Return the listing word for word, as given.

----- DATA BLOCK -----

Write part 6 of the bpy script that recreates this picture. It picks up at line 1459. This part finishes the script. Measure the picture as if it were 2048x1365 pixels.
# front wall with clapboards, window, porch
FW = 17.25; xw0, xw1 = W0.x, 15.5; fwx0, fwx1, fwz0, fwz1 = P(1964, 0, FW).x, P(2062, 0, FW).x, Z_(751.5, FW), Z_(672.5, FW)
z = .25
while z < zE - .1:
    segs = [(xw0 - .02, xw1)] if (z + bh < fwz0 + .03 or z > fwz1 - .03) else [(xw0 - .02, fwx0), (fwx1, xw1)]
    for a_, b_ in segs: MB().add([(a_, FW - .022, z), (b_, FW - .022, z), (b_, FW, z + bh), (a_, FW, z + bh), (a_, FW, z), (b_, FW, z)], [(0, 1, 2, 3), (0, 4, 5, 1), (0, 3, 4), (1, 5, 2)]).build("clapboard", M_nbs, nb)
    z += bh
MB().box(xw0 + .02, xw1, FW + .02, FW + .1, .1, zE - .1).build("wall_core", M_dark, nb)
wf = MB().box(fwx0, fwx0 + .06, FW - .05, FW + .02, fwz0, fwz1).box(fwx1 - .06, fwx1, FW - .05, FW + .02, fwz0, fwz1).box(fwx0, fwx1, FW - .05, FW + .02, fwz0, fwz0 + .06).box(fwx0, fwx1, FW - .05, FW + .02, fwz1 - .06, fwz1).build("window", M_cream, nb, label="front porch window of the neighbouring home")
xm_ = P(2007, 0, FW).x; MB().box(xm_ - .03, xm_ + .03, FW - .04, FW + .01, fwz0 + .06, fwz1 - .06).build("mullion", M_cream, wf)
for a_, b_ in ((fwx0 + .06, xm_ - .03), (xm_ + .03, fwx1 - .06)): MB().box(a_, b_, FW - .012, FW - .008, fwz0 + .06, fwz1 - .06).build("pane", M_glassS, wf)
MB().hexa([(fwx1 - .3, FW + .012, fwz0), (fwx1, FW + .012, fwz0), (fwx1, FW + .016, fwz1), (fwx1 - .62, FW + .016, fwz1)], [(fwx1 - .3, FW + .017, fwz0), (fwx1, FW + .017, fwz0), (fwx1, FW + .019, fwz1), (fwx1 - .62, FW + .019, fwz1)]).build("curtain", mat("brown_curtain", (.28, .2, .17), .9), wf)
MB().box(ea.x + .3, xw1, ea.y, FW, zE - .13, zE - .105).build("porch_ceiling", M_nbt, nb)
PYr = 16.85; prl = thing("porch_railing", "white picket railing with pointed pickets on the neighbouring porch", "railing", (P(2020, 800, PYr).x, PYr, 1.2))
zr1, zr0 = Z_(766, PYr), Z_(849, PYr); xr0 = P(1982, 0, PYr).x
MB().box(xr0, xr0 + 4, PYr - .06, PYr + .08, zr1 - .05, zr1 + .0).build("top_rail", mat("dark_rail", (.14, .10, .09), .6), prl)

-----

TASK SOLUTION:
Write part 6 of the bpy script that recreates this picture. It picks up at line 1459. This part finishes the script. Measure the picture as if it were 2048x1365 pixels.
# front wall with clapboards, window, porch
FW = 17.25; xw0, xw1 = W0.x, 15.5; fwx0, fwx1, fwz0, fwz1 = P(1964, 0, FW).x, P(2062, 0, FW).x, Z_(751.5, FW), Z_(672.5, FW)
z = .25
while z < zE - .1:
    segs = [(xw0 - .02, xw1)] if (z + bh < fwz0 + .03 or z > fwz1 - .03) else [(xw0 - .02, fwx0), (fwx1, xw1)]
    for a_, b_ in segs: MB().add([(a_, FW - .022, z), (b_, FW - .022, z), (b_, FW, z + bh), (a_, FW, z + bh), (a_, FW, z), (b_, FW, z)], [(0, 1, 2, 3), (0, 4, 5, 1), (0, 3, 4), (1, 5, 2)]).build("clapboard", M_nbs, nb)
    z += bh
MB().box(xw0 + .02, xw1, FW + .02, FW + .1, .1, zE - .1).build("wall_core", M_dark, nb)
wf = MB().box(fwx0, fwx0 + .06, FW - .05, FW + .02, fwz0, fwz1).box(fwx1 - .06, fwx1, FW - .05, FW + .02, fwz0, fwz1).box(fwx0, fwx1, FW - .05, FW + .02, fwz0, fwz0 + .06).box(fwx0, fwx1, FW - .05, FW + .02, fwz1 - .06, fwz1).build("window", M_cream, nb, label="front porch window of the neighbouring home")
xm_ = P(2007, 0, FW).x; MB().box(xm_ - .03, xm_ + .03, FW - .04, FW + .01, fwz0 + .06, fwz1 - .06).build("mullion", M_cream, wf)
for a_, b_ in ((fwx0 + .06, xm_ - .03), (xm_ + .03, fwx1 - .06)): MB().box(a_, b_, FW - .012, FW - .008, fwz0 + .06, fwz1 - .06).build("pane", M_glassS, wf)
MB().hexa([(fwx1 - .3, FW + .012, fwz0), (fwx1, FW + .012, fwz0), (fwx1, FW + .016, fwz1), (fwx1 - .62, FW + .016, fwz1)], [(fwx1 - .3, FW + .017, fwz0), (fwx1, FW + .017, fwz0), (fwx1, FW + .019, fwz1), (fwx1 - .62, FW + .019, fwz1)]).build("curtain", mat("brown_curtain", (.28, .2, .17), .9), wf)
MB().box(ea.x + .3, xw1, ea.y, FW, zE - .13, zE - .105).build("porch_ceiling", M_nbt, nb)
PYr = 16.85; prl = thing("porch_railing", "white picket railing with pointed pickets on the neighbouring porch", "railing", (P(2020, 800, PYr).x, PYr, 1.2))
zr1, zr0 = Z_(766, PYr), Z_(849, PYr); xr0 = P(1982, 0, PYr).x
MB().box(xr0, xr0 + 4, PYr - .06, PYr + .08, zr1 - .05, zr1 + .0).build("top_rail", mat("dark_rail", (.14, .10, .09), .6), prl)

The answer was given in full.